Hornets 84, Sixers 77: A Measure of New Orleanian Revenge

This game was just as ugly as the previous Sixer matchup, but the end result was, of course, slightly more palatable.

The most striking aspect of the game was its pace. Each team used just 80 possessions, which falls about 10 possessions short of New Orleans' season average and 12 short of Philadelphia's. The point guards took their time getting to halfcourt, neither offense looked particularly energetic, and the defenses forced numerous attempts very late in the shot clock. In sum, the game went just the way Monty Williams likes it.

The primary reason the Hornets couldn't pull away from another inferior team? Tonight, it was (surprisingly) the defensive rebounding. Philadelphia rebounded more than 35% of its own misses (on the season, Hornet opponents average collecting just 22% of their own misses). Spearheading the effort was the Sixers' starting front line. Andres Nocioni, Marreese Speights, and Elton Brand combined to pull down 8. But Philadelphia also got contributions from its guards. Louis Williams and Jrue Holiday recorded 3 offensive rebounds apiece. In a season where we've often credited the Hornet guards with helping on the glass, it was strange to see them outplayed in that department.

Trevor Ariza's effort especially stands out. He was routinely caught in poor box-out positioning, either too far underneath the hoop, or behind his man entirely. His 3 total rebounds in 36 minutes reflects that. While David West absolutely pounded the offensive glass (finishing with 5 OREBs), he pulled down a sad 3 defensive rebounds. Let's hope this is a minor blip because the Hornet defense is highly, highly predicated on the ability to pull down opponent missed shots.

No one player particularly stood out on the offensive end (in a positive way). Chris Paul missed 7 of his 11 shots, and ceded responsibility to Trevor Ariza far too often in the first half. West led the team with 17 points, but he also missed more shots than he made and committed 4 turnovers.
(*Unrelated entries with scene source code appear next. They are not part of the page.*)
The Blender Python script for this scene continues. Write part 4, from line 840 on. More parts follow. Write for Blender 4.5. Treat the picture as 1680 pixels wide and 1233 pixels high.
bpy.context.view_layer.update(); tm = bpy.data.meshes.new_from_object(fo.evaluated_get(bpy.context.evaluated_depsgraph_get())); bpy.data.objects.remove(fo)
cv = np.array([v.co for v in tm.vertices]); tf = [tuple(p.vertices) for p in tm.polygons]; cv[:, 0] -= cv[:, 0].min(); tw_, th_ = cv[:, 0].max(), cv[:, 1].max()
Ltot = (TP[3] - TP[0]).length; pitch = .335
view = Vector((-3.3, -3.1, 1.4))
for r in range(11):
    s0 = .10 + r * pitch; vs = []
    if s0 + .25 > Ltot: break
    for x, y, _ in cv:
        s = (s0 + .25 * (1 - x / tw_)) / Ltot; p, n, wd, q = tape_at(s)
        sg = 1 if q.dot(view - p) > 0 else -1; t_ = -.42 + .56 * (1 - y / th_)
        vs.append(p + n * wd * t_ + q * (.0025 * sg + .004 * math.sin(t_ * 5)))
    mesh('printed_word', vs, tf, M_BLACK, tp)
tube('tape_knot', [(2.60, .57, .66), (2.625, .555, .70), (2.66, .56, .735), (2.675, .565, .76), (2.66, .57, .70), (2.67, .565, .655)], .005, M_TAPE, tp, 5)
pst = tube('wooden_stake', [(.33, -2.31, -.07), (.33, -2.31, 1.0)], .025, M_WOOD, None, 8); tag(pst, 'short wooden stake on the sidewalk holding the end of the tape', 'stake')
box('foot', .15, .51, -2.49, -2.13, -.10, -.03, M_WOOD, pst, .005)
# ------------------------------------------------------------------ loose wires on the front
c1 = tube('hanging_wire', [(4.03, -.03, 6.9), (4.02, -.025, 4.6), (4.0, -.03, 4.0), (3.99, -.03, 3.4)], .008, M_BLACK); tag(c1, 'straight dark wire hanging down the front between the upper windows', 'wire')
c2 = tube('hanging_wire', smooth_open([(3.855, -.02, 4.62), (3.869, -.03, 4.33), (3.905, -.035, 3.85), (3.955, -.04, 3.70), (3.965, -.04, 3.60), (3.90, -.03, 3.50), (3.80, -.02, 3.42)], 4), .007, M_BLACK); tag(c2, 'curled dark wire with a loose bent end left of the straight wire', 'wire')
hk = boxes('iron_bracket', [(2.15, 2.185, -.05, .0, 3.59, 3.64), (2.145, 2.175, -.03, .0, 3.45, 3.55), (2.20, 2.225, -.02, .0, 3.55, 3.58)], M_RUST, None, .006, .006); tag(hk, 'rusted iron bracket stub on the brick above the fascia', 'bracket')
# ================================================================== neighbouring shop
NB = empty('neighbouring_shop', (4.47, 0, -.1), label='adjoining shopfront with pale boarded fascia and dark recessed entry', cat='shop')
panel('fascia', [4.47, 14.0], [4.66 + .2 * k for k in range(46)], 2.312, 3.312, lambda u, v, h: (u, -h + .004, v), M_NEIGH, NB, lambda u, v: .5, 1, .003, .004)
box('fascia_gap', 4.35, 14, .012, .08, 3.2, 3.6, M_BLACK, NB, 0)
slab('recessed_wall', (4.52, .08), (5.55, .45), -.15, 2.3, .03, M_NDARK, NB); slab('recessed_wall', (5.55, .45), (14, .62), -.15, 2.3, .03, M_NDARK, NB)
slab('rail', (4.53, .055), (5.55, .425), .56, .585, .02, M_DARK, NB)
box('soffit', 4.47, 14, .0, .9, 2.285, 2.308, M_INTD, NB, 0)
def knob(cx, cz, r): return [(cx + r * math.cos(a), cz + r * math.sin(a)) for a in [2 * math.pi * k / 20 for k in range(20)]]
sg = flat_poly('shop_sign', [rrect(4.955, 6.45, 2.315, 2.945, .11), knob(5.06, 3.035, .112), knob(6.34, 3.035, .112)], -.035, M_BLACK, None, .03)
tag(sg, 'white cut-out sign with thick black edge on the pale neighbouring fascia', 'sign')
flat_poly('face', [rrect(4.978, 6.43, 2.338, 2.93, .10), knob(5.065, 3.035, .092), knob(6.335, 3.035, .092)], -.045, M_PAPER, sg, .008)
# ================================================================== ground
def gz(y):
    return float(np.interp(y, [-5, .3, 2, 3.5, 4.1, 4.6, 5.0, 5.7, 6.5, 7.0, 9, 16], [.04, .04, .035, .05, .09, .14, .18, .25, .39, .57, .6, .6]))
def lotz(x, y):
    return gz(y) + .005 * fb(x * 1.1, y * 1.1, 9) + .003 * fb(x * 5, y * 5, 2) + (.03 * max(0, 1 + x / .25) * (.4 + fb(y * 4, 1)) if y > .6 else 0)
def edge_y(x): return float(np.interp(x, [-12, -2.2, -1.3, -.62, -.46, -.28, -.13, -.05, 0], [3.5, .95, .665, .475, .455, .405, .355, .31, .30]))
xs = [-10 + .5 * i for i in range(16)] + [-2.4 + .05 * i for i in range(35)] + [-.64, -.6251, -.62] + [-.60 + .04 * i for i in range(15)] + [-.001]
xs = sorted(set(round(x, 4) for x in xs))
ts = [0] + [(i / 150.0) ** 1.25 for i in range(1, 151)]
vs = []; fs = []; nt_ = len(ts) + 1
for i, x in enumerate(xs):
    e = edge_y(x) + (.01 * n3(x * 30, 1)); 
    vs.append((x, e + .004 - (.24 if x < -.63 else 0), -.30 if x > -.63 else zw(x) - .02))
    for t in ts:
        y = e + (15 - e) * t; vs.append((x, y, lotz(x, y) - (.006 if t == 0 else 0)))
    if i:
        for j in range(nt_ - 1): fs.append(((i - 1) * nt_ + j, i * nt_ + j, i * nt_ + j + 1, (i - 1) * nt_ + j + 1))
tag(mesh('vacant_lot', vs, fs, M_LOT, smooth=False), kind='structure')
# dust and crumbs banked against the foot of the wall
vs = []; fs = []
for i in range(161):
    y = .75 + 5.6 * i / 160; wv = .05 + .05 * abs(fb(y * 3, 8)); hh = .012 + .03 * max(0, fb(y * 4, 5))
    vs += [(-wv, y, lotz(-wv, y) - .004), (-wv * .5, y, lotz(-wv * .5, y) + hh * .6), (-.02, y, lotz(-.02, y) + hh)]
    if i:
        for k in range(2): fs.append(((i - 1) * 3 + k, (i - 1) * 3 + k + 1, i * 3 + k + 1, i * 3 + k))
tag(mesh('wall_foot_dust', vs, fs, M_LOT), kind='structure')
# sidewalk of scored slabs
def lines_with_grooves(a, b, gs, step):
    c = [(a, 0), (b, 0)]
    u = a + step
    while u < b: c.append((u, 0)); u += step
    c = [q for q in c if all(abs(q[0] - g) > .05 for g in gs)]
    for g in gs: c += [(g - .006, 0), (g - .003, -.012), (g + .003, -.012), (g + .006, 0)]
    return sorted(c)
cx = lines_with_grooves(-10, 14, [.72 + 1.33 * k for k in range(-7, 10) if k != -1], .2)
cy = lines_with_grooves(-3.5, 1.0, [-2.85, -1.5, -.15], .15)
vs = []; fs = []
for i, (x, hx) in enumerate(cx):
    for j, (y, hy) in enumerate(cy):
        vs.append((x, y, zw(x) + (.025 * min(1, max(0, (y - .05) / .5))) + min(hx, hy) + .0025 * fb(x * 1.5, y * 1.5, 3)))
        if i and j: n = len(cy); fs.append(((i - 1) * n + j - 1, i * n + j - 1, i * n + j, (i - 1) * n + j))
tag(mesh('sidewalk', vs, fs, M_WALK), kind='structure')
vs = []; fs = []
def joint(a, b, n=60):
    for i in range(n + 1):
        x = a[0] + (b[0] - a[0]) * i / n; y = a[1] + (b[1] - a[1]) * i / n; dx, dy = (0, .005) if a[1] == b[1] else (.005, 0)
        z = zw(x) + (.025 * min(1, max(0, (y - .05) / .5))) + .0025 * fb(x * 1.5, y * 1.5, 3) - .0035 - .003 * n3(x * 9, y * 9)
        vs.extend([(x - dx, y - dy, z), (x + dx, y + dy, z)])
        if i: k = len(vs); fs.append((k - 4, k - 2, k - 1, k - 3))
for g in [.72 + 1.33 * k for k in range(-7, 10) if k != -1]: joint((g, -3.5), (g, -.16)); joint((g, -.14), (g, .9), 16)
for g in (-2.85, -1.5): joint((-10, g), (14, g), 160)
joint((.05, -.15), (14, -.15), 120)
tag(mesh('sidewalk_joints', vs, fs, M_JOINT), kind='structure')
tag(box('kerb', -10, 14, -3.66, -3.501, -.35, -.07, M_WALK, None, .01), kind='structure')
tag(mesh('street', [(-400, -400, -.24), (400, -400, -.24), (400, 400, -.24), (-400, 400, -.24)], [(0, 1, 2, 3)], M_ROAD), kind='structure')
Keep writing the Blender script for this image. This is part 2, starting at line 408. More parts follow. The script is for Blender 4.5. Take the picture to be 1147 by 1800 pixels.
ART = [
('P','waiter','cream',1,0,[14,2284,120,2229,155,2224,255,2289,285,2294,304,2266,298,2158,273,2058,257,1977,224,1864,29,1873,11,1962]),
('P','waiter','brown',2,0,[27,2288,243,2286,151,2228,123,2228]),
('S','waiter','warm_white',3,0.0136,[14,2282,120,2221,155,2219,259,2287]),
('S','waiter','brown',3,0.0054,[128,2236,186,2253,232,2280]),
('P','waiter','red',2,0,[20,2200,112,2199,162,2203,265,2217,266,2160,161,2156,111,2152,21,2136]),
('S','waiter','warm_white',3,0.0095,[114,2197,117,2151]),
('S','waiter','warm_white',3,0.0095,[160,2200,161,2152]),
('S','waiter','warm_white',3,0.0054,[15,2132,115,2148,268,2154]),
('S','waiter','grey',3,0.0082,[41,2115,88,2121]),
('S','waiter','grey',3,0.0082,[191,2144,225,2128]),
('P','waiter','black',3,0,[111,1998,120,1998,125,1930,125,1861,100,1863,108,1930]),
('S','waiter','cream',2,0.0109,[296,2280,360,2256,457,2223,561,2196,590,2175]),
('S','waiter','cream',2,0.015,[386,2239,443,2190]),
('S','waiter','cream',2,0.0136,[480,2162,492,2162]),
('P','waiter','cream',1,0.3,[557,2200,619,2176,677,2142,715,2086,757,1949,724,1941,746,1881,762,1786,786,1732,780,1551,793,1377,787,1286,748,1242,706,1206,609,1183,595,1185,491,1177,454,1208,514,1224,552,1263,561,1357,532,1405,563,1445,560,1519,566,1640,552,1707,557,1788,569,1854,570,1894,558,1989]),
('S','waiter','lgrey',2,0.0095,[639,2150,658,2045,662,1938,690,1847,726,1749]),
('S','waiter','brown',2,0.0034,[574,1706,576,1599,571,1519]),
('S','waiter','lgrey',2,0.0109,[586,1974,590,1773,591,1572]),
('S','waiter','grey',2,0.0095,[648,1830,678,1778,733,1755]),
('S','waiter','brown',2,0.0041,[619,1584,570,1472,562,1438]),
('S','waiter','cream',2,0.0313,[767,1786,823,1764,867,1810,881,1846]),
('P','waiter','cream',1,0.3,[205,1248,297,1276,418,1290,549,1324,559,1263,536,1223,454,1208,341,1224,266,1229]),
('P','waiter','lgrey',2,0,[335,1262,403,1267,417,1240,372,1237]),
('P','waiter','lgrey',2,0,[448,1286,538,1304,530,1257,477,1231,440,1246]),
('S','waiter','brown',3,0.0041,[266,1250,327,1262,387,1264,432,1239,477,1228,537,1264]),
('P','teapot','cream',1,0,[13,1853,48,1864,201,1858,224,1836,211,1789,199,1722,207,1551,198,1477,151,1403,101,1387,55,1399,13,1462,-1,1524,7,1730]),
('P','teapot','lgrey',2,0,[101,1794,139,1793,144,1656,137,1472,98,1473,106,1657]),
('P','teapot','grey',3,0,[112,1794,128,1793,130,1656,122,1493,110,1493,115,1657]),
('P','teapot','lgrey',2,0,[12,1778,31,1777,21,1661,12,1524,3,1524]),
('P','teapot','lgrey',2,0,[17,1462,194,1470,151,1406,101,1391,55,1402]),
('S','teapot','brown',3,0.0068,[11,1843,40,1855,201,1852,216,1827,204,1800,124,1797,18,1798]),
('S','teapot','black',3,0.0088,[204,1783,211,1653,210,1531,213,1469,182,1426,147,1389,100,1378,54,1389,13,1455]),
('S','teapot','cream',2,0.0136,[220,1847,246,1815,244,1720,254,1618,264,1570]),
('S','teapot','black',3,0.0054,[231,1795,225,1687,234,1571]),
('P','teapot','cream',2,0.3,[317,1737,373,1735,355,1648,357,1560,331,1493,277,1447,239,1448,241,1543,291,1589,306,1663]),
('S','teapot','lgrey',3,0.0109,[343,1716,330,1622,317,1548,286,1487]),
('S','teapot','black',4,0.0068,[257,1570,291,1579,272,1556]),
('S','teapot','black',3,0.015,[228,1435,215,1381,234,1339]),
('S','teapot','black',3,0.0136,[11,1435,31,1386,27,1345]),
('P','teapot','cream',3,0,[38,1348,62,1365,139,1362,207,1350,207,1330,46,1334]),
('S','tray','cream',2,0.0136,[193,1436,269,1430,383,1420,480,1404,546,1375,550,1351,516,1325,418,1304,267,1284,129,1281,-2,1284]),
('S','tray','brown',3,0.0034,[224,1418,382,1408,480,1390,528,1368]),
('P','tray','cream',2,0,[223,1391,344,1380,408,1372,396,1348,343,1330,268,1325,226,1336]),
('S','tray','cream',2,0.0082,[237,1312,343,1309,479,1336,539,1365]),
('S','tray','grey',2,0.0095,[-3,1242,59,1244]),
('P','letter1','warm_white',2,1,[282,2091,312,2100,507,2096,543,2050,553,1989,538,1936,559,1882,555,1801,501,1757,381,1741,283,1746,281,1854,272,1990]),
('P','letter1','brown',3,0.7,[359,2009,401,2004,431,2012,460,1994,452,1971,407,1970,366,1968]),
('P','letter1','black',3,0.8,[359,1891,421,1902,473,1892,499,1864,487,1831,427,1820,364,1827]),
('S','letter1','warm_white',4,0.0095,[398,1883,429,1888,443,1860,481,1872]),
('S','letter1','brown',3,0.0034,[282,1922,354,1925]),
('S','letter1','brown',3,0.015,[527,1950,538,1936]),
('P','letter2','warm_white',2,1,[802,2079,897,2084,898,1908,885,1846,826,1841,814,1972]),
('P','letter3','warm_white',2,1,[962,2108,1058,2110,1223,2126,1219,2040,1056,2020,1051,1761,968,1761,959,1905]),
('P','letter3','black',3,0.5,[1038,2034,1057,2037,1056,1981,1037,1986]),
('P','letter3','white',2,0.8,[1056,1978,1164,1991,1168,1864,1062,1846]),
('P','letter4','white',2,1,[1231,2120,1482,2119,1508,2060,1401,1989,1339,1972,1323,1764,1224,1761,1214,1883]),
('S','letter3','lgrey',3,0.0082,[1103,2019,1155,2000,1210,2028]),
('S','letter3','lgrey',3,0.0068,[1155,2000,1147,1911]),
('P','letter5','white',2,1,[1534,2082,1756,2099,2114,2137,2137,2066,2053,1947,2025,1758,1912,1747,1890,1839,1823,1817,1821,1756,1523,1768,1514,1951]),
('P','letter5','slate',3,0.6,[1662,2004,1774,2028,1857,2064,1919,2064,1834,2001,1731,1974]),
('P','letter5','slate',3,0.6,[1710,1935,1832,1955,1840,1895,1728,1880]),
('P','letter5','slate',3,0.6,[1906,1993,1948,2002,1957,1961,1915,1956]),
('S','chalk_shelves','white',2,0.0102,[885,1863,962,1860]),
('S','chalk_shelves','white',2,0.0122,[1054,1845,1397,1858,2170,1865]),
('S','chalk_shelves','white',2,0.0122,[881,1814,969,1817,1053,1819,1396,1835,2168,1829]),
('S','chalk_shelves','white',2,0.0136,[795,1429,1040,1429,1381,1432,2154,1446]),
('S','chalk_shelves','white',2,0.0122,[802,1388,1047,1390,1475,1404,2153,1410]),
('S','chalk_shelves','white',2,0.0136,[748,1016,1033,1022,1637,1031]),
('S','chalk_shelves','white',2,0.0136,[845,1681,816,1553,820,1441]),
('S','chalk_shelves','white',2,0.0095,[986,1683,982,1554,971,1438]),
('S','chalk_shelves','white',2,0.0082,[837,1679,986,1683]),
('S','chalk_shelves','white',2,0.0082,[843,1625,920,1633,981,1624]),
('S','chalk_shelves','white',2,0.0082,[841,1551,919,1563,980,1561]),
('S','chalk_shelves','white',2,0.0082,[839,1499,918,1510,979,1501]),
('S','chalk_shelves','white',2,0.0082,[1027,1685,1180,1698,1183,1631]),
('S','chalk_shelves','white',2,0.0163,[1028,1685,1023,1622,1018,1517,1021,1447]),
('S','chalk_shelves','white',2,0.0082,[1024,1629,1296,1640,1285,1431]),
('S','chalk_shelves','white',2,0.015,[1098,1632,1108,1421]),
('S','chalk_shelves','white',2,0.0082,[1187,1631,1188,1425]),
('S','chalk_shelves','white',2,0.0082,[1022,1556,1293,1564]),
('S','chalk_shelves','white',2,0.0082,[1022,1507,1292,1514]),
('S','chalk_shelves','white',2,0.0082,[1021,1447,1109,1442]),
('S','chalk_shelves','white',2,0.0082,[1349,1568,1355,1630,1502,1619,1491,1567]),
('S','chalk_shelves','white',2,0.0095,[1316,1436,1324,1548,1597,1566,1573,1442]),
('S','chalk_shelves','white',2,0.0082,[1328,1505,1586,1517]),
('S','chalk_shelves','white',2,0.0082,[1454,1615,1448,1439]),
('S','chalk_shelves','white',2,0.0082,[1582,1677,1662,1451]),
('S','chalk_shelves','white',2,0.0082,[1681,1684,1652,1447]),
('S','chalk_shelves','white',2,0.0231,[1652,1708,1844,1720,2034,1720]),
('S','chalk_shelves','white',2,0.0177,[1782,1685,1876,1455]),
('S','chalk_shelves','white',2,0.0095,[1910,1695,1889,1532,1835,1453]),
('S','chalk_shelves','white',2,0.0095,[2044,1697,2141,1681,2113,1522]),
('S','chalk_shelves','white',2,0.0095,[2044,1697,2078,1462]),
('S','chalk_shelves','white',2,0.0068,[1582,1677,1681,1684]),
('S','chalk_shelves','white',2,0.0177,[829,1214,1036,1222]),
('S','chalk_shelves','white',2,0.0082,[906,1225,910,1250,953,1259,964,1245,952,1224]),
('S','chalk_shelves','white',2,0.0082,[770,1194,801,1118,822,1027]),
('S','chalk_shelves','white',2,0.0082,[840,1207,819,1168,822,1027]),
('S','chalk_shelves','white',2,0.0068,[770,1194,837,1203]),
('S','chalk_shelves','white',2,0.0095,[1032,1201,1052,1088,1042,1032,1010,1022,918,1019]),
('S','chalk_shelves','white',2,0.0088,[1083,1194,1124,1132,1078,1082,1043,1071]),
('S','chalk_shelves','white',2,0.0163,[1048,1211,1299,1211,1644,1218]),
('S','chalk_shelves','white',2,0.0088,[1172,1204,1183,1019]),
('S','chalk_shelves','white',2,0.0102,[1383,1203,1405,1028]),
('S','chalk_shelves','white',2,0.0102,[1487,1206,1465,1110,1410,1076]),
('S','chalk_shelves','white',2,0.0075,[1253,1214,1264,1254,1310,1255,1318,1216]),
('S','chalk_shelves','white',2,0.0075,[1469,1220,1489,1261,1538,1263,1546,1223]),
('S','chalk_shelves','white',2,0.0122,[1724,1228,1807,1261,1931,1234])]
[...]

Emeka Okafor clearly had his post moves working tonight, but the team simply didn't go to him very often. Instead, we saw the Trevor Ariza Show for long stretches of both halves; Ariza finished 2 for 11, forcing some truly awful attempts and bricking some easy ones. A game after that highlight reel dunk at Washington, Ariza had a dunk attempt blocked by the bottom of the backboard tonight.

Some final notes:

  • The Philly bench backcourt of Lou Williams and Evan Turner combined to go 3 for 25.
  • Willie Green had a really positive game on both ends of the floor. I've maintained all year that he's an efficient scorer inside of 10 to 15 feet from the hoop; his release, shot arc, and follow through just seem to be really different from a shorter range. Tonight, he got to the paint multiple times off curls, and he knocked down some decent attempts.
  • Marcus Thornton played a limited role, most probably due to Green's productive play. Not many qualms about it as long as the roles are reversed when Thornton has it going and Green doesn't.
  • Marco Belinelli did a nice job of creating shots for teammates. Twice, he eluded strong traps near half-court and found an open big near the rim. He finished the night with 4 assists.
  • While CP finished with just 5 assists, the team had 22 assists on 31 made field goals. 
  • The Hornets didn't play a center tonight, opting to use Jason Smith at the 5. I'm not sure if Spencer Hawes' absence affected Monty Williams' decision at all, but Smith at the 5 will not work long term. 
  • Finally, Quincy Pondexter played 11 productive minutes. He scored 5 points on 2 shots, grabbed 4 rebounds, and didn't make any real mistakes offensively or defensively.